A Istanbul les Mères du samedi, un groupe de proches de « disparus en détention » poursuivent leur quête de justice depuis 1000 semaines. Cette lutte a commencé après la disparition de Hasan Ocak, arrêté le 21 mars 1995 à Istanbul et retrouvé sans vie dans une fosse commune, 55 jours plus tard. Pour Maside Ocak, sœur de Hasan, ce combat représente la transformation du désespoir en espoir et recherche active.
Observatoire de la Turquie Contemporaine, le 25 mai 2024
Depuis les années 1980, des centaines de personnes ont disparu en détention en Turquie. Selon la Fondation des droits de l’homme de Turquie, entre 1980 et 2000, 757 personnes ont été portées disparues, avec un pic en 1994, où 299 « disparitions forcées » (terme consacré) ont été enregistrées. Regroupées sous l’égide de l’Association des droits de l’homme, les familles des disparus manifestent depuis des années sur la place Galatasaray à Istanbul. Elles se sont inspirées des Mères de la Place de Mai en Argentine. Elles se rassemblent chaque semaine avec les photos de leurs proches, réclamant de leurs nouvelles avec le slogan « nous les voulons vivants ».

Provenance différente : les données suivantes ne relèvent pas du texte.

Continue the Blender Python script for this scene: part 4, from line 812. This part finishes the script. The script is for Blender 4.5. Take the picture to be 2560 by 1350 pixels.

La première manifestation a eu lieu le 27 mai 1995, elle est devenue la plus longue protestation continue de l’histoire de la Turquie. Elles ont été interrompues en mars 1999 suite à la répression policière. Les familles ont continué à chercher à connaître le sort de leurs proches et à obtenir justice pour les responsables des disparitions.
En 2009, des changements politiques ont permis la réouverture d’enquêtes sur les violations des droits de l’homme commises dans les années 1990. Cela a conduit à des procès contre des militaires. Cependant les récentes décisions, comme celle de l’acquittement dans l’affaire dite de JİTEM de Dargeçit où des enfants et des civils avaient disparus (1995) ont été décevantes pour les familles. Les témoignages des proches, comme celui de Hazni Doğan, qui a retrouvé les ossements de son frère après 18 ans, illustrent les souffrances endurées et la lenteur de la justice.
Malgré ces obstacles, les Mères du samedi ont continué leur lutte. En 2011, elles ont rencontré le Premier ministre de l’époque, Recep Tayyip Erdoğan, qui a promis des enquêtes approfondies. Cependant, ces promesses n’ont pas été tenues, et en 2018, lors de leur 700ème semaine de manifestation, elles ont de nouveau fait face à une répression violente. Le ministre de l’Intérieur de l’époque, Süleyman Soylu, a justifié cette répression en accusant le groupe de manipuler la douleur des mères à des fins terroristes.
Les rapports de la commission parlementaire sur les disparitions forcées ont été ignorés, et les procès ont souvent abouti à des acquittements. En 2023, les Mères du Samedi ont obtenu l’autorisation de manifester en petits groupes, mais les restrictions et les arrestations ont continué.
Ce samedi 25 mai, à l’occasion de la 1000ème semaine de ces manifestations, les Mères seront à nouveau sur la place Galatasaray. Participeront à leur manifestation de nombreuses figures politiques, dont Özgür Özel, le président du CHP, le principal parti d’opposition qui a affirmé « nous serons là, à leurs côtés ».